As Shirley Jackson once wrote, but she meant it differently, it seems "I have written myself into the house." Since this thing is called "Escape from Grey Gardens," and I still feel it to be that, why do I chew so much virtual space about living here? One escapes something by writing about it? Perhaps one merely tames it.

Hattie is making me re-appreciate Grey Gardens, LA. For one thing, I am induced to spend much more time outside, with her. She prefers outside strongly and when it is time to come in sits down and will not budge. So far we get her moving by picking her up and carrying her inside, although originally that maneuver was to keep her away from her big brothers (they have still not had direct contact; I think it wisest to proceed slowly, since they have 10-plus years of being a pack of 2 that is being thrown into upheaval). She's going to get too heavy for that, so obedience training will be in order, but I like that she's come out of her shell enough to assert her desires a bit. Watching her play is utter joy; no longer does she need all her energy to survive. We take long walks with her 20 foot lead and she zips around investigating everything. Gary takes her for a run in the back field where I don't go much because something back there makes me get violently allergic, but I love to watch from a distance the little dog at the end of the long leash bounding around with the big man on the other end. All the dogs have now gotten onto the fact that I've been leaving bits of bread around for the winter songbirds, ever since I noticed that there's a lot of bird traffic on the ground under the finch feeders, so we have to stop and let her snarf some crumbs. When we come around the corner by the feeders it disrupts the feeding of huge bunches of birds (not flocks exactly, because they are a mixed bag--what's the word for an assorted group of birds?) and there's something about this sudden upward rush that feels glorious. We have goldfinches, purple finches, house finches, cardinals (the female's orange beak and top-knot always makes me think of a fussy sort of lady wearing too much lipstick), red-winged black birds (who are too big for the finch feeder but try to sit on it anyway, kind of sideways, making the whole thing rock and pissing off the finches), chickadees, doves, painted buntings with their coats of many colors, more kinds I can't think of right now, and my favorite, white-throated sparrow. He doesn't look like much but he makes my favorite song, low and clear and sweet.

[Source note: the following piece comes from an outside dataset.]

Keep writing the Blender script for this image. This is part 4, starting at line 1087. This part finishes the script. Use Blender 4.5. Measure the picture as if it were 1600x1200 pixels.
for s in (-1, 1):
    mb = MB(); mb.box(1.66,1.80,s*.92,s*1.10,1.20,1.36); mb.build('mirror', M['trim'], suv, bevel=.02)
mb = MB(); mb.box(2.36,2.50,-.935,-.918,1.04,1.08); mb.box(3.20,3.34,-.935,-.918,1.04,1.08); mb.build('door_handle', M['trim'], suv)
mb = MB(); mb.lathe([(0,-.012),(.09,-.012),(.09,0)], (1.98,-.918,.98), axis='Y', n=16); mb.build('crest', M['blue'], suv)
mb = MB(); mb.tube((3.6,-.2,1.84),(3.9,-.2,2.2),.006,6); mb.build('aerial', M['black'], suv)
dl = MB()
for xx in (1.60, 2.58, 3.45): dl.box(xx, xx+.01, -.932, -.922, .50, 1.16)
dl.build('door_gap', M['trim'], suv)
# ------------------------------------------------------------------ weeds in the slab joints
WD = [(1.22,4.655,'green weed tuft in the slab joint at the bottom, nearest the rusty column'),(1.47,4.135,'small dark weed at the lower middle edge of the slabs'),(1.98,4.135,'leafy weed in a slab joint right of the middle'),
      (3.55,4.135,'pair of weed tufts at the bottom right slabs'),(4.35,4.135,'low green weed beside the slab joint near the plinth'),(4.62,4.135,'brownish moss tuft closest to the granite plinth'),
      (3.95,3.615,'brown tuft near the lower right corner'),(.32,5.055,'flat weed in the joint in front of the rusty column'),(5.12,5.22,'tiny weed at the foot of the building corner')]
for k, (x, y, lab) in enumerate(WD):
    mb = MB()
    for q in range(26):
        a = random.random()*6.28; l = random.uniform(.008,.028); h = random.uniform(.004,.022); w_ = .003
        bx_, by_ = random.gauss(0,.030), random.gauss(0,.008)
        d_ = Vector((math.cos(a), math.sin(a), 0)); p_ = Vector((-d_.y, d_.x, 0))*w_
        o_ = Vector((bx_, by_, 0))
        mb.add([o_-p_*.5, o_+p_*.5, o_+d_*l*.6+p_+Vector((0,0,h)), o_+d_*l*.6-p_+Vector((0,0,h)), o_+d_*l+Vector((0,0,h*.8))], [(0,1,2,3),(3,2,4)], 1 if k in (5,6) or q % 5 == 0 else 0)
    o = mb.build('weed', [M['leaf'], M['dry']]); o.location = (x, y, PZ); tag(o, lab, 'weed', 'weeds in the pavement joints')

For another thing, since we have to maneuver to keep the boys and Hattie separated for a time, I have to open and shut doors more often. That sounds silly, but one of the things I like most about GGLA are the doors in the oldest part of the house--usually its the first thing people remark upon in the front parlor, where they show off best and there are a lot of them: they're like 12 feet tall.

hattiecocked.jpg

But Hattie is just a joy in and of herself. With her little Hattie dance and with the trust and affection she's decided to give me, she's lifted me out of a funk I didn't really know I was in. It breaks my heart to think of someone driving up the dirt road in the neighboring field, opening the car door, chucking her out, and driving off. I'm pretty sure that's how it went. I can't imagine doing that, and I don't want to imagine it. It doesn't seem to have broken her heart, and that's the main thing. In the evening now we've been putting up her folding dog crate (we call it her Winnebago) in the TV room so all the dogs can co-exist in one room with us while we watch Tivo-ed PBS Jane Austen, but she's still safe and we don't have turf wars. Gradually the boys will adjust.

But see, there, I sat down to write about Antarctica and I didn't get further than the back field of GGLA. And it's about time we re-engaged the ostensible topic of this blog, travel.

I have this obsession with Antarctica. More specifically, with the stories of exploring the continent (yeah, I now, empire and machismo and all that, but I find it very easy to bracket that out while reading). I think it began when I saw the footage from Shackleton's Endurance expedition, packaged in South. But maybe before that. It's so amazing, so remote in time and place, but there it all is: the ship stuck in the ice, the dogs (poor things, all killed eventually), the whole gang I'd read about so much I felt I knew them.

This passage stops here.